J’étais à Beaubourg, au cinéma MK2, vendredi après-midi, où j’ai vu le très beau film La Sapienza d’Eugène Green.
Le récit ressemble à un faux documentaire sur un architecte italien du XVIIe siècle, Francesco Borromini, à la recherche duquel, dépité par l’industrialisation obligée de ses propositions architecturales en France, le héros va s’attacher pendant quelque temps à Rome, en y emmenant sa compagne.

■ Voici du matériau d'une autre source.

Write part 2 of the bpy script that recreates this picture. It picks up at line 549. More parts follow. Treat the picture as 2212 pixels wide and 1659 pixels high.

Lu, plus tard, un article dans « Libé » où tout est raconté de A à Z, mais on peut s’en passer : il suffit d’aller voir ce film qui déploie un véritable enchantement quant à l’idée et à la forme – paysages ensoleillés, bâtiments de Rome, jeu « bressonnien » des acteurs, avec la participation du réalisateur lui-même dans la peau d’un « Chaldéen », cadrages et montage comme apaisés, réfléchis, attentifs et réverbérants, scénario tiré au cordeau, musique semblable à un lac transparent.
Eugène Green avait rencontré Manoel de Oliveira, le cinéaste portugais récemment décédé à l’âge de 106 ans : les poètes savent se reconnaître.
Le cinéma – comme l’art, en général – conserve et perpétue ainsi (sauf destructions irrémédiablement imbéciles) des gestes tracés par amour et qui échappent aux attaques du temps.